Montag zaman içinde yaptığı bu davranışı eşine de açıklıyor. Eşinin arkadaşlarının geldiği bir gün bir kitap çıkartarak onlara bir şiir okuyor. Eşi ve diğer kadınlar bundan çok rahatsız oluyorlar. Esasen Montag’ın yaptığı da tam bir düşüncesizliktir, çünkü duyulursa başı büyük belâya girecektir.
Nitekim belâ gecikmiyor. Amiri konumundaki yüzbaşı, Montag’ın davranışlarındaki tuhaflığı sezmiş ve şüphelenmeye başlamıştır. Bir gün yüzbaşı, “haydi görev başına” diyerek ekibini kitap yakmaya götürüyor. Montag da ekiptedir ve bakıyor ki, gittikleri ev kendi evidir. Eşi, Montag’ı ihbar etmiştir. Kitaplar yakılıyor ve yüzbaşı, Montag’a “tutuklanacaksın” diyor. O anda Montag, elindeki alev kusan hortumu yüzbaşıya çevirerek onu kömür haline getiriyor ve kaçıyor.

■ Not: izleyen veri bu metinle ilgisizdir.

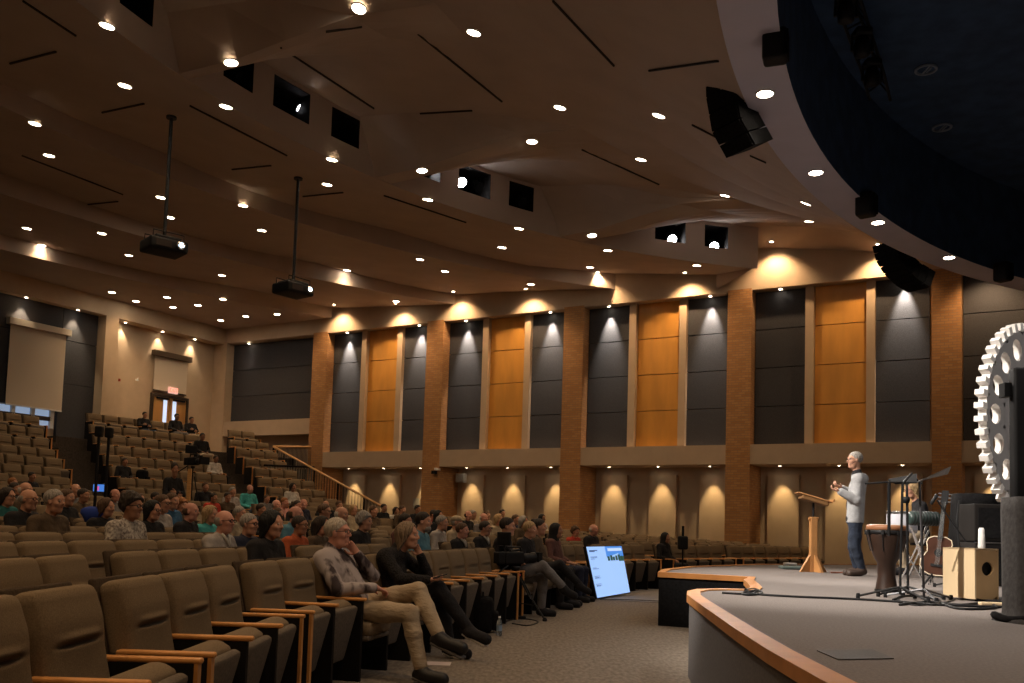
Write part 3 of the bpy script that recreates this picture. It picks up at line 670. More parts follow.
# ================================================================ CHAIRS
def back_fn(p):
    x, y, z = p
    if x > 0:                             # cushion side: pillow bulge, crease under the head roll
        x += .018*math.cos(min(1, abs(y)/.24)*1.4)
        cy = max(0, 1-max(0, abs(y)-.10)/.10); x -= .034*math.exp(-((z-.070)/.0085)**2)*cy
        x += .014*math.exp(-((z-.15)/.085)**2)+(.012*math.exp(-((z-.095)/.014)**2))*cy
    return (x, y, z)
RT = rot('Y', math.radians(-13))
cm = MB(); cm.rbox((.115, .53, .60), .045, (-.06, 0, .66), RT, (2, 14, 60), back_fn); BACK_HI = cm.mesh('backrest', SEATF, True)
cm = MB(); cm.rbox((.115, .53, .60), .045, (-.06, 0, .66), RT, (1, 6, 30), back_fn); BACK_MD = cm.mesh('backrest', SEATF, True)
cm = MB(); cm.rbox((.115, .53, .60), .045, (-.06, 0, .66), RT, (1, 2, 7), back_fn); BACK_LO = cm.mesh('backrest', SEATF, True)
cm = MB(); cm.rbox((.035, .555, .63), .016, (-.128, 0, .655), RT, (1, 2, 2)); SHELL = cm.mesh('back_shell', mat('dark_brown_shell', (.075, .055, .038), .95, .2, 80, spec=.05), True)
RS = rot('Y', math.radians(-76))
cm = MB(); cm.rbox((.44, .50, .15), .06, (.20, 0, .43), RS, (3, 4, 2)); SEAT_UP = cm.mesh('seat', SEATF, True)
cm = MB(); cm.rbox((.44, .49, .06), .025, (.275, 0, .385), RS, (2, 2, 1)); PAN_UP = cm.mesh('seat_pan', SEATU, True)
cm = MB(); cm.rbox((.46, .50, .12), .05, (.19, 0, .40), None, (3, 4, 1)); SEAT_DN = cm.mesh('seat', SEATF, True)
cm = MB(); cm.rbox((.44, .48, .05), .02, (.18, 0, .33), None, (2, 2, 1)); PAN_DN = cm.mesh('seat_pan', SEATU, True)
cm = MB(); cm.rbox((.44, .050, .026), .011, (.17, 0, .642)); ARM = cm.mesh('armrest', OAKARM, True)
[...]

Kaçmak o kadar kolay değil. Teknoloji çok ileri. Müthiş koku alma özelliği olan “mekanik tazı” denen aletler kahramanımızın peşinde. Gökyüzünde helikopterler, sokak ve caddelerde mekanik tazılar onu arıyor. Önceden tanıdığı ve kendisi gibi sorgulayan bir yaşlı profesörün evine ulaşıyor. Onun da önerileri ile nehre kadar giderek nehir içinde ilerleyip karşıya geçip, kullanılmayan paslı tren raylarını takip edip, daha önce kenti terk etmiş insanlarla karşılaşıyor. Zaten yaşlı profesör de bu insanlara ulaşmasını tembihlemişti. Onlarla oturup sohbet ediyor. Bu yaşlı insanlar gayet iyi eğitimli kişiler ve kentteki sürüyü terk edenler. Kitaplardaki düşünceler tamamen kaybolmasın diye bu insanların her biri bir kitabı ezberlemiş durumda. Birisi Platon’un Devlet’,ini, birisi kutsal kitabı, biri bir başkasını.

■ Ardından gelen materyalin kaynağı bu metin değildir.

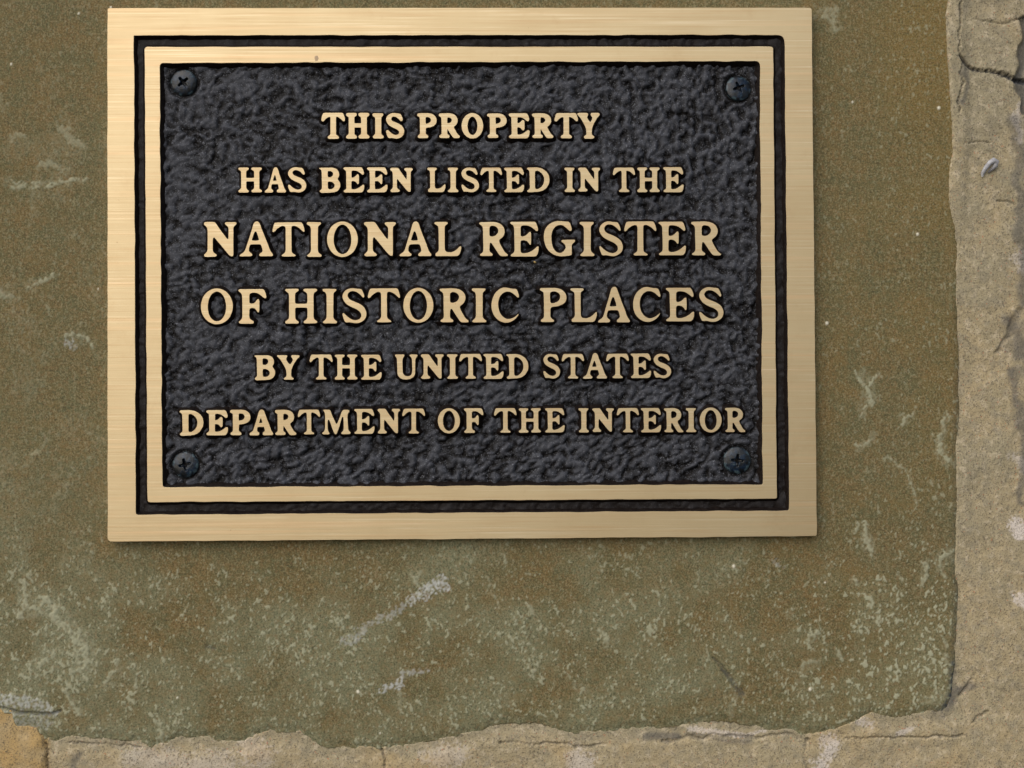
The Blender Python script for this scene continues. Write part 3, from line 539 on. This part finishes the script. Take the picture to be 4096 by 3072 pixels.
# ------------------------------------------------------------------ letters
# outlines measured on the photograph: y runs down, the first loop is the outside, the others are holes
G = {
'N': [[(75,68),(215,66),(240,85),(290,165),(405,322),(412,300),(413,160),(395,135),(362,112),(360,85),(375,70),(525,70),(538,90),(530,115),(500,135),(490,165),(490,560),(475,578),(440,572),(400,530),(205,290),(197,340),(197,480),(212,515),(250,535),(258,555),(240,578),(85,582),(62,560),(65,540),(100,510),(115,480),(115,180),(100,140),(65,118),(57,92)]],
'A': [[(1035,57),(1070,62),(1092,95),(1115,165),(1150,260),(1200,385),(1228,470),(1250,510),(1272,530),(1272,568),(1080,568),(1070,545),(1080,520),(1115,500),(1118,470),(1100,405),(1085,397),(970,397),(950,410),(937,470),(945,500),(980,520),(990,545),(975,568),(815,570),(803,560),(803,540),(830,520),(870,495),(890,440),(950,250),(985,130),(1000,80)],
      [(1028,200),(1048,250),(1070,325),(1062,333),(985,335),(982,325),(1005,250)]],
'T': [[(670,62),(1030,60),(1055,72),(1075,130),(1088,185),(1078,212),(1055,205),(1015,160),(960,125),(920,118),(900,128),(900,480),(915,505),(955,525),(962,545),(950,558),(765,558),(748,545),(752,525),(790,505),(808,480),(808,140),(790,120),(750,125),(690,165),(655,210),(630,212),(618,190),(635,120),(650,75)]],
'I': [[(1560,63),(1745,66),(1752,80),(1745,105),(1715,125),(1708,150),(1706,480),(1722,510),(1755,530),(1760,545),(1750,568),(1565,568),(1548,550),(1550,535),(1590,505),(1602,475),(1602,160),(1590,125),(1555,110),(1545,95),(1545,75)]],
'L': [[(1335,65),(1510,66),(1525,85),(1520,105),(1485,125),(1478,150),(1478,460),(1490,490),(1520,503),(1580,500),(1640,465),(1680,420),(1700,412),(1712,425),(1706,480),(1690,530),(1665,562),(1640,568),(1350,568),(1338,555),(1338,530),(1345,512),(1375,495),(1385,465),(1382,150),(1370,125),(1330,105),(1320,85)]],
'R': [[(1625,62),(1800,58),(1870,65),(1935,90),(1980,140),(1995,195),(1985,250),(1950,295),(1905,322),(1915,360),(1960,440),(1995,495),(2035,520),(2040,540),(2025,555),(1930,555),(1905,540),(1870,490),(1780,355),(1768,375),(1762,470),(1780,495),(1810,510),(1815,535),(1800,552),(1630,552),(1612,535),(1615,515),(1650,500),(1665,470),(1660,150),(1650,125),(1615,105),(1605,90),(1607,72)],
      [(1765,150),(1775,128),(1810,120),(1860,135),(1885,165),(1890,200),(1870,240),(1830,262),(1785,268),(1765,255)]],
'E': [[(1140,62),(1460,62),(1480,70),(1500,110),(1518,175),(1510,205),(1485,205),(1455,175),(1400,135),(1350,122),(1295,122),(1278,140),(1278,255),(1285,268),(1320,265),(1360,240),(1385,205),(1410,200),(1420,225),(1420,370),(1410,395),(1390,390),(1370,350),(1330,328),(1285,330),(1275,345),(1275,480),(1290,500),(1340,500),(1400,480),(1460,440),(1495,405),(1518,408),(1523,430),(1515,500),(1490,545),(1465,555),(1145,555),(1130,540),(1132,520),(1170,500),(1185,475),(1180,150),(1170,120),(1135,100),(1125,80)]],
'G': [[(1240,52),(1290,58),(1390,65),(1412,110),(1430,180),(1415,212),(1385,208),(1350,170),(1300,130),(1255,118),(1200,135),(1155,185),(1135,260),(1137,350),(1155,430),(1190,490),(1240,515),(1285,505),(1320,465),(1330,430),(1320,395),(1275,365),(1265,345),(1275,325),(1460,320),(1475,335),(1468,365),(1435,385),(1425,410),(1425,545),(1400,558),(1330,568),(1250,572),(1180,555),(1100,505),(1050,440),(1025,360),(1015,270),(1030,190),(1070,125),(1120,85),(1180,60)]],
'S': [[(1980,57),(2040,68),(2095,70),(2115,85),(2140,145),(2150,185),(2140,205),(2120,205),(2090,165),(2040,125),(1990,108),(1945,118),(1918,150),(1920,190),(1950,225),(2010,250),(2080,280),(2140,325),(2172,385),(2178,440),(2160,500),(2110,545),(2050,568),(1990,562),(1940,548),(1885,558),(1865,530),(1838,450),(1840,410),(1865,410),(1900,450),(1950,490),(2000,512),(2050,512),(2090,485),(2100,445),(2085,405),(2040,370),(1960,335),(1890,290),(1850,235),(1835,180),(1850,130),(1885,90),(1930,65)]],
'H': [[(1345,93),(1525,92),(1538,110),(1530,135),(1490,155),(1483,180),(1483,295),(1495,308),(1635,308),(1648,295),(1648,180),(1635,155),(1595,135),(1590,110),(1605,92),(1785,92),(1800,110),(1795,135),(1755,155),(1745,180),(1745,510),(1755,535),(1795,560),(1802,580),(1785,600),(1605,600),(1590,580),(1597,560),(1635,535),(1648,510),(1648,380),(1640,372),(1492,372),(1485,385),(1485,510),(1495,540),(1530,560),(1540,580),(1525,602),(1345,602),(1330,585),(1335,560),(1375,535),(1388,510),(1388,180),(1375,155),(1340,135),(1330,115)]],
'P': [[(1340,82),(1560,80),(1640,100),(1695,150),(1717,215),(1705,280),(1660,325),(1590,352),(1510,362),(1487,375),(1485,495),(1500,520),(1535,540),(1540,562),(1525,578),(1355,578),(1338,560),(1342,540),(1375,520),(1388,495),(1385,170),(1375,140),(1335,125),(1327,105)],
      [(1482,170),(1490,145),(1540,137),(1590,155),(1615,190),(1617,225),(1600,265),(1560,290),(1505,303),(1485,290)]],
'C': [[(905,67),(950,75),(1010,88),(1070,88),(1090,120),(1112,190),(1108,222),(1085,225),(1050,190),(1000,150),(945,135),(890,150),(845,195),(818,260),(815,330),(830,410),(865,470),(915,510),(965,518),(1020,500),(1070,465),(1100,437),(1106,445),(1095,480),(1050,530),(990,568),(930,580),(870,572),(800,535),(745,470),(715,390),(710,310),(725,230),(760,155),(810,105),(855,77)]],
'F': [[(660,98),(990,98),(1015,110),(1040,170),(1048,220),(1040,242),(1010,240),(970,205),(920,168),(870,157),(820,165),(808,185),(808,290),(815,305),(850,308),(885,290),(905,250),(925,240),(945,250),(950,290),(948,425),(935,447),(915,440),(890,395),(860,378),(820,380),(808,395),(808,510),(825,540),(870,560),(873,585),(855,605),(670,605),(648,585),(650,565),(685,540),(700,510),(698,190),(685,165),(650,140),(642,120)]],
'B': [[(75,80),(260,78),(315,95),(345,130),(355,175),(350,215),(325,240),(350,270),(370,310),(368,360),(340,410),(290,435),(200,442),(95,445),(70,425),(72,405),(100,390),(105,370),(100,130),(90,110),(68,100),(65,88)],
      [(190,140),(200,130),(235,132),(262,150),(266,180),(245,212),(210,220),(190,210)], [(190,295),(200,282),(245,285),(280,310),(288,340),(270,375),(225,390),(195,385)]],
'Y': [[(410,78),(545,78),(555,95),(550,112),(535,130),(545,160),(585,212),(600,200),(625,155),(622,130),(600,110),(600,90),(612,76),(720,80),(730,98),(720,115),(690,140),(640,220),(610,290),(605,370),(615,395),(640,405),(645,420),(630,435),(510,436),(493,422),(498,405),(520,395),(535,375),(530,300),(510,250),(450,150),(430,125),(403,105),(398,88)]],
'D': [[(1730,62),(1860,60),(1930,75),(1990,115),(2028,170),(2040,240),(2030,300),(1990,365),(1940,400),(1880,415),(1740,422),(1720,408),(1722,392),(1750,375),(1760,355),(1755,125),(1745,100),(1720,90),(1718,75)],
      [(1835,125),(1850,110),(1885,115),(1930,150),(1955,195),(1962,245),(1950,300),(1920,345),(1875,372),(1845,372),(1835,355)]],
'U': [[(85,66),(210,66),(222,82),(215,102),(195,125),(190,150),(192,310),(200,350),(225,375),(265,380),(300,370),(318,340),(322,300),(318,140),(308,115),(285,98),(285,80),(300,66),(395,68),(407,82),(400,105),(380,125),(373,150),(370,350),(350,390),(310,420),(250,435),(190,430),(140,405),(112,360),(108,310),(105,150),(100,120),(78,100),(75,80)]],
'M': [[(60,68),(145,68),(165,85),(185,150),(245,280),(265,240),(320,90),(345,70),(420,72),(437,90),(430,110),(410,130),(405,180),(415,350),(425,375),(450,390),(450,410),(440,425),(320,430),(305,415),(310,395),(335,375),(342,350),(340,200),(335,178),(325,190),(290,310),(250,420),(235,430),(215,425),(190,370),(140,230),(128,215),(120,260),(125,370),(145,400),(150,415),(140,430),(45,428),(35,412),(40,395),(65,380),(75,350),(78,160),(70,110),(50,90),(48,78)]],
}
th = np.linspace(0, 2*math.pi, 65)[:-1]
G['O'] = [[(1155+220*math.sin(t), 335.5-257.5*math.cos(t)) for t in th], [(1156+118*math.sin(t)*(1-0.03*math.cos(t)), 336.5-203.5*math.cos(t)) for t in th]]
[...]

Bu insanlar, ellerindeki ekran ile kentteki gelişmeleri de izliyorlar ve Montag’ın kaçıp kendilerini bulacağını da biliyorlar. Ellerindeki ekranda, kentteki Montag’ın aranması faaliyetini dahi görüyorlar. Montag’a diyorlar ki, “seni bulamayınca, yönetimi başarısız göstermemek için seni bulmuş gibi yapacaklar ve ilgisiz birini öldürecekler, halka da öldürülenin sen olduğunu söyleyecekler.” Gerçekten de helikopter ve mekanik tazı eşliğinde sokakta bir adamı Montag diye öldürüyorlar ve “suçlu öldürüldü, operasyon bitti” diyorlar.

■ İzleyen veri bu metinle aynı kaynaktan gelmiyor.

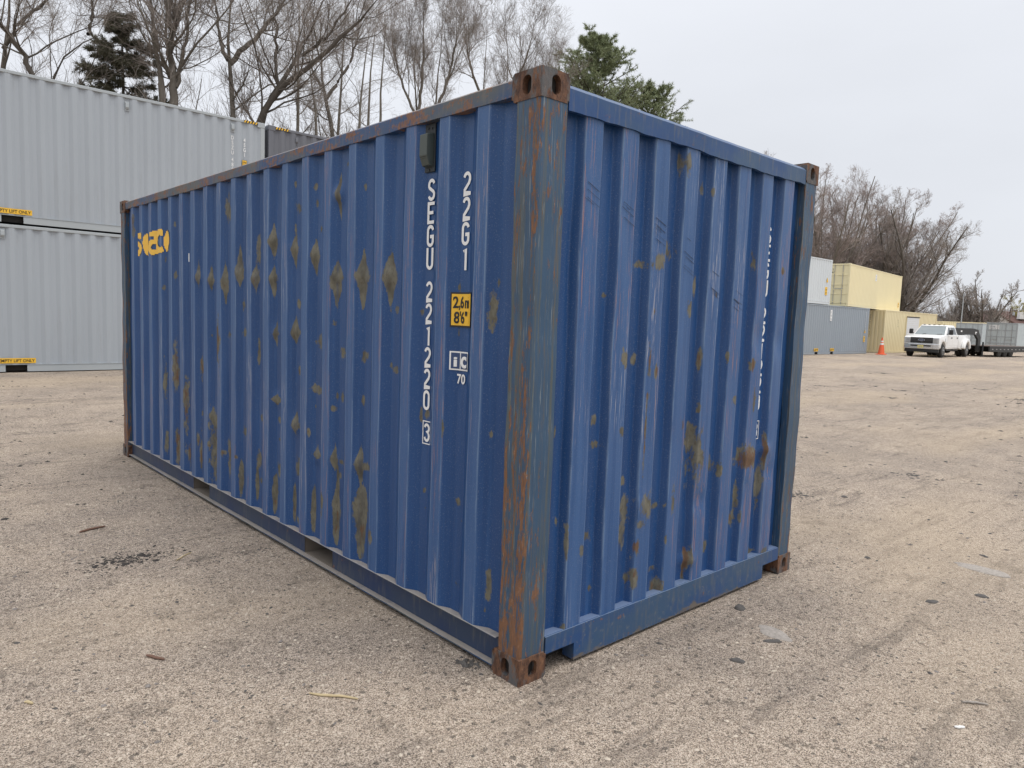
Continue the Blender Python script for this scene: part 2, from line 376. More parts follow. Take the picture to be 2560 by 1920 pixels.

Bu arada kente başka kentten saldırı oluyor ve bir savaş başlıyor. Bunu izleyen Montag ve yanındaki “kitap adamlar” savaşın bitmesi ile kente doğru yürüyorlar. Ve öykümüz bu şekilde sona eriyor.
Kitapta totaliter yönetimlerin kitap düşmanlığı vurgulanırken, teknolojinin de bu düşmanlığa yardımcı unsur olarak yer aldığını görüyoruz. Kitabın kazandırdığı bilgi, şüphe etmeyi, sorgulamayı da beraberinde getiriyor. Şüphe eden, soru soran insan, bu tür yönetimlerde istenmeyen insandır. Diktatörlerin ülkelerinde düşünen insanlar ya susturulur ya ülkeyi terk etmek zorunda bırakılırlar. Bunun çok sayıda örneği var. Ray Bradbury’nin romanında her ne kadar bugün değil, gelecek anlatılıyor ise de, geçmişin ve bugünün dünyasında da kitap düşmanlığı biliniyor. Distopya türünün güzel bir örneği olan romanı tavsiye ederiz.